A festa começa em Lisboa, mas depois entra em digressão por Porto (9 a 12 de abril), Évora (15 a 18), Caldas da Rainha (25 a 27), Loulé (1 a 3 de maio) e Coimbra (5 a 7).
A não perder
ERA UMA VEZ NA AMÉRICA, DE SÉRGIO LEONE
Uma das mais famosas sagas do cinema americano foi realizada por um italiano: Sergio Leone. Robert de Niro é o protagonista de uma história de violência que acompanha a escalada de um grupo de amigos desde a infância à idade adulta. Na Cinemateca passa, pela primeira vez em Portugal, a versão mais extensa com a edição do realizador. Poderá ser visto de uma só vez numa sessão de mais de quatro horas. A versão director’s cut tem 251 minutos, mais 12 que a original.
> São Jorge, 28 de março, às 15
O PAÍS DAS MARAVILHAS, DE ALICE ROHRWACHER
O filme que ganhou o Grande Prémio do Júri em Cannes. É um objeto duro e tenso, que reformula as expectativas utópicas da nova vida do campo na sociedade contemporânea, dando-nos a estranha sensação de entrar um mundo desconhecido à porta de nossa casa. Uma família meio-hippie que se dedica à apicultura. O pai, alemão, contraria a aparência libertária revelando-se de uma rigidez agressiva, perante os anseios do seu rancho de filhas. Gelmosina, uma das filhas, embate frontalmente com a violência do pai, ao timidamente revelar desvios dos caminhos programados. Às tantas, rejeita-se a possibilidade de viajar até Milão.

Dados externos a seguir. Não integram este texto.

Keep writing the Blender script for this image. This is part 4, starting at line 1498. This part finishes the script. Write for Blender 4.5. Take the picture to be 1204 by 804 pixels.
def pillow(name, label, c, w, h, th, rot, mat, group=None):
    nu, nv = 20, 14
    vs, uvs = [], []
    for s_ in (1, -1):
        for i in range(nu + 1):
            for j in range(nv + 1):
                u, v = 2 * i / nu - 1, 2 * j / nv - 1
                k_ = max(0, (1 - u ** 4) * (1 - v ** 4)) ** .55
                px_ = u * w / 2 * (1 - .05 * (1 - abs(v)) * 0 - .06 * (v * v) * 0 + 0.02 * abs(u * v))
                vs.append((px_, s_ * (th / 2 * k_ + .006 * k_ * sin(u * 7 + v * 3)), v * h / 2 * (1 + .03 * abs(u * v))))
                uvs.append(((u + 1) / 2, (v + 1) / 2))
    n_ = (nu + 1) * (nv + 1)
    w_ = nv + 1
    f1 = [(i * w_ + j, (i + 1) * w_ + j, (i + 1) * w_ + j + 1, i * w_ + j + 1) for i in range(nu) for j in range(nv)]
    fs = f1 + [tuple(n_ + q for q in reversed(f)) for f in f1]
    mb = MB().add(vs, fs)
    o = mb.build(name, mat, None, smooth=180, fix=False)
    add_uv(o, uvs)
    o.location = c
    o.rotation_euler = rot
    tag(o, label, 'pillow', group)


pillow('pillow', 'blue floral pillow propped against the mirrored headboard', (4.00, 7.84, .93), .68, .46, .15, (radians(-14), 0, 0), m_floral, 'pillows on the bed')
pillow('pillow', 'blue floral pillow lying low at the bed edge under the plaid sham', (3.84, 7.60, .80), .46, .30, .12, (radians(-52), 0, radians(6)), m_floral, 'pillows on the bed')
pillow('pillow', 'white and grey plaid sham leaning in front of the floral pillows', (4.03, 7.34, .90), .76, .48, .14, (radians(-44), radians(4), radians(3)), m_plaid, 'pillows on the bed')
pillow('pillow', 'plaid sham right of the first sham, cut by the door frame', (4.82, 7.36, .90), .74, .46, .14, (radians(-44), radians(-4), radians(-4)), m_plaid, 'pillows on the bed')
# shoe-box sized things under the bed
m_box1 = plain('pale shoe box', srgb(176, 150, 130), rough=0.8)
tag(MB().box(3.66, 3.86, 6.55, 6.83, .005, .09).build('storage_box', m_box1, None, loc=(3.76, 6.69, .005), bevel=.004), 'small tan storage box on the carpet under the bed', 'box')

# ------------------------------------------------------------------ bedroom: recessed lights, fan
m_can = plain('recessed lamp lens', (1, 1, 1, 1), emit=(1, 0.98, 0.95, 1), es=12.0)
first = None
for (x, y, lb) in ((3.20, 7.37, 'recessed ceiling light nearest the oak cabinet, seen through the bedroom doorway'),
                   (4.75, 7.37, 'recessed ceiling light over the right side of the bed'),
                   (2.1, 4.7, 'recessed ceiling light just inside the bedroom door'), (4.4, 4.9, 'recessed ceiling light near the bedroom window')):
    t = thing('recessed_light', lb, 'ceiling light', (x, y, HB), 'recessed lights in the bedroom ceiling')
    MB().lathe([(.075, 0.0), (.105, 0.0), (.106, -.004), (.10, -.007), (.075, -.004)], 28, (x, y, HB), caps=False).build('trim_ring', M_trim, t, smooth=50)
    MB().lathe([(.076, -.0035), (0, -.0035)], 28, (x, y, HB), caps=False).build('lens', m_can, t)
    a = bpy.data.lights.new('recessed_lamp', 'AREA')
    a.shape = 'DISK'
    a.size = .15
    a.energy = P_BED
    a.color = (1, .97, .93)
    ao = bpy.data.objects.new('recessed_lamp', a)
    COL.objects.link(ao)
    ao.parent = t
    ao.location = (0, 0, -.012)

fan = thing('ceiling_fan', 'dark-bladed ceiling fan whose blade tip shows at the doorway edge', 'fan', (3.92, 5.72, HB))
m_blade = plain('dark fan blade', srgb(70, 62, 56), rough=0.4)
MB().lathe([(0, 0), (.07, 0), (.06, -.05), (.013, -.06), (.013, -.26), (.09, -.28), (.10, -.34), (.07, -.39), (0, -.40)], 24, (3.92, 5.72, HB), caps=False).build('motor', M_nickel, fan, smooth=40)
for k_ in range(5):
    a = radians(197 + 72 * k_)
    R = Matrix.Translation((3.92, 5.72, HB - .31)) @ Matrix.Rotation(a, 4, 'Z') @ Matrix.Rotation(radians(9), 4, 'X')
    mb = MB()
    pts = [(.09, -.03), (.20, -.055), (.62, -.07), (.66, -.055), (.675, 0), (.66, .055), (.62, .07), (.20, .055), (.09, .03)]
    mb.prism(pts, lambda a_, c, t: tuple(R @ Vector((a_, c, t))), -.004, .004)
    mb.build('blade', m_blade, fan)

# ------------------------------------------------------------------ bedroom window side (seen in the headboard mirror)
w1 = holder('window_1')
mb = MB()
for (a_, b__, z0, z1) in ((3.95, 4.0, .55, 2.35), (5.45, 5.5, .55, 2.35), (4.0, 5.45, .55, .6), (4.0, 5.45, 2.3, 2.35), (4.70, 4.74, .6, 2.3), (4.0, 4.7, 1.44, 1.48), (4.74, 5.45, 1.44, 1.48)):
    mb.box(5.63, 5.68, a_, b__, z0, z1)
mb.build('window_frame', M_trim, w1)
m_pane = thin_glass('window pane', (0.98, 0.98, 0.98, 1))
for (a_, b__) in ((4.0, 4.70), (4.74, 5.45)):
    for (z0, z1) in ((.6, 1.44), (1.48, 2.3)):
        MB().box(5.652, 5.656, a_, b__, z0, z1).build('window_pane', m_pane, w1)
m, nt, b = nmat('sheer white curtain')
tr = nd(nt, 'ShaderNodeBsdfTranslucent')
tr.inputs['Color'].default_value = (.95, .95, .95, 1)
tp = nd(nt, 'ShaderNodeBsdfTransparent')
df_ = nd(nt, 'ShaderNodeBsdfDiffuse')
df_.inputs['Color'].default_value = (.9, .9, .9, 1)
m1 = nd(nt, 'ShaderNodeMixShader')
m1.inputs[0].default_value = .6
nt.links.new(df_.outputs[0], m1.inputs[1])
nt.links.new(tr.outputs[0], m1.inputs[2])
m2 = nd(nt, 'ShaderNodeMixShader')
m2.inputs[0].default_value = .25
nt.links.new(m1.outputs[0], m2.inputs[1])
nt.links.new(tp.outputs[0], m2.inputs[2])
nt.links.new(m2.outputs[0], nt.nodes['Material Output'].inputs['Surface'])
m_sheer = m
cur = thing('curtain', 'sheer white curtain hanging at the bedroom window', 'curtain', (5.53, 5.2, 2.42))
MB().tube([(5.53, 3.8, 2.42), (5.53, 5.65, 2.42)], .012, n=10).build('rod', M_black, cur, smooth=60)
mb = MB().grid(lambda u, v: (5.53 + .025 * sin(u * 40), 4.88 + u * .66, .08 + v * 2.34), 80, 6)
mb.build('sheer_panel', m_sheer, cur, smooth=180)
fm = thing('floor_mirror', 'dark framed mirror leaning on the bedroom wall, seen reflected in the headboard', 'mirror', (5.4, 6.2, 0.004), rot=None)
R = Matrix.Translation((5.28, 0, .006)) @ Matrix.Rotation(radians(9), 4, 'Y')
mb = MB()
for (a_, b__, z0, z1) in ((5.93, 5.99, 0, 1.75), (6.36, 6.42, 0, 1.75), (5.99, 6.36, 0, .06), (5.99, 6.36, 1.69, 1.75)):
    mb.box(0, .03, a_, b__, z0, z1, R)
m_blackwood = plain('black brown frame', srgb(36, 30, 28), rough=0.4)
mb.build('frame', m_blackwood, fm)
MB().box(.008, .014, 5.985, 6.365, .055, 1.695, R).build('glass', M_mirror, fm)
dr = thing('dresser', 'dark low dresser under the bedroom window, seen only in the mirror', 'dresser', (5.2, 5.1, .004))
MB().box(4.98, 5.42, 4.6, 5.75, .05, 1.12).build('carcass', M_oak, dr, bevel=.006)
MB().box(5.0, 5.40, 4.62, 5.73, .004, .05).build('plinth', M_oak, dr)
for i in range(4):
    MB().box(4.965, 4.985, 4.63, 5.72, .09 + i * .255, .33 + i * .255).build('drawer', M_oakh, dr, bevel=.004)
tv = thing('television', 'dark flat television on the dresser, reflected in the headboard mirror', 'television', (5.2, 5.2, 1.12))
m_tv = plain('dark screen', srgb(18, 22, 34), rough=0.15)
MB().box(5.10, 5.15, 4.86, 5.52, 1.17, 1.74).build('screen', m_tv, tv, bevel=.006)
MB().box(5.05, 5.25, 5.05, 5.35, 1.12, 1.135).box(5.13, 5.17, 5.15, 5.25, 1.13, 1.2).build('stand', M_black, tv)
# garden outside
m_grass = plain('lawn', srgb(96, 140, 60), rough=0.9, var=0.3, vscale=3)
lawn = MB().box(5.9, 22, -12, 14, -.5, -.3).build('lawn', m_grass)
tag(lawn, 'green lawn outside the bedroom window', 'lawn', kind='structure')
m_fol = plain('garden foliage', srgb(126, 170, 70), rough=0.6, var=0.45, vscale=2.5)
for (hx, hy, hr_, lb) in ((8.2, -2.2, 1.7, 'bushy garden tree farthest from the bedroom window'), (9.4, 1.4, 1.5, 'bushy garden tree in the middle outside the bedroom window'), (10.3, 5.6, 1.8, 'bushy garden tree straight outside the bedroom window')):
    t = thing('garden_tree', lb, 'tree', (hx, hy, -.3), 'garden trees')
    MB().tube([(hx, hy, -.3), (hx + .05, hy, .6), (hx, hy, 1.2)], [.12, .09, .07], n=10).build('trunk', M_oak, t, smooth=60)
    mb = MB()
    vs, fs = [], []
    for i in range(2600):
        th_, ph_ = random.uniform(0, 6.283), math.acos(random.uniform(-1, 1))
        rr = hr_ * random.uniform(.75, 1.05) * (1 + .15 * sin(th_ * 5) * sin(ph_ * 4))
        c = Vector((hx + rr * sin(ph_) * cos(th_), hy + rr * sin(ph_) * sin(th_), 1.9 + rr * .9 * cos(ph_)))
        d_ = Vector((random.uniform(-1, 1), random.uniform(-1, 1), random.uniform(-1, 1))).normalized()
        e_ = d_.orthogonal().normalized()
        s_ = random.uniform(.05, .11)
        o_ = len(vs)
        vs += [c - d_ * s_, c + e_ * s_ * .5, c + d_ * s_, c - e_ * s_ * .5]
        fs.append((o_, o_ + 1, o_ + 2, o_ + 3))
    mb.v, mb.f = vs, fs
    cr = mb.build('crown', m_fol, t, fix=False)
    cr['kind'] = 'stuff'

É que Milão, no caso, apesar de estar próximo, parece a milhares de quilómetros de distância.
> São Jorge, 25 de março, às 21 e 30
QUE ESTRANHO CHAMARSE FREDERICO, DE ETTORE SCOLLA
O Frederico de que fala é mesmo Fellini, um dos enormes do cinema mundial. E o título dá uma boa pista para o que se pode encontrar: um documentário biográfico num estilo muito pessoal e inconvencional, que faz jus à arte do próprio Federico Fellini. O filme é apresentado como: “Um grande realizador italiano conta a história do maior realizador de todos os tempos”. E há constantemente esse encontro, no qual Scolla se revela um humilde seguidor do grande mestre.
> São Jorge, dia 29, às 19 e 30
INCOMPREENDIDA, DE ASIA ARGENTO
A família é sem dúvida um dos temas centrais do cinema italiano. No caso de Incompreendida esta aparece da forma mais disfuncional que se possa imaginar. A família é uma antifamília que tem como vítima a pequena Aria, de apenas nove anos. A mãe é música e o pai, estrela de cinema. Após um violento divórcio, Aria vê-se desamparada e indesejada perante o desprezo de cada um dos pais. O pai prefere a filha mais velha, a mãe, a do meio. Um filme violento e extremo, com Charlotte Gainsbourg em destaque, na estreia da atriz Asia Argento como realizadora de longas-metragens.
> São Jorge, dia 30, às 22
CORAÇÕES INQUIETOS, DE SAVERIO CONSTANZO
O realizador de A Solidão dos Números Primos deu um passo transatlântico e resolveu filmar Corações Inquietos em Nova Iorque. O romance em que se baseia, da autoria de Marco Franzoso, passa-se em Itália, mas Saverio Constanzo achou que a história encaixava melhor na grande metrópole americana, aproveitando a ocasião para se internacionalizar, com uma película falada em inglês. Mais uma vez a história de uma família disfuncional, mas desta feita a podridão está logo na raiz. O nascimento do primeiro filho despoleta os mais psicóticos conflitos, num estilo próximo de Roman Polanski.
> São Jorge, dia 27, às 21 e 30
ALMAS NEGRAS, DE FRANCESCO MUNZI
O crime organizado, o tráfego de droga e de armas, a violência em alta escala é um tema comum ao cinema italiano, com crescente interesse sobretudo depois do sucesso Gomorra. De resto, ante-estreia-se no 8 ½ a versão de série televisiva do livro de Roberto Saviano. Num estilo próximo, Almas Negras conta uma história de violência e tráfego de droga na Calábria, a região mais a sul da Itália continental. Um filme noire cheio de suspense e emoções fortes muito aplaudido em Veneza.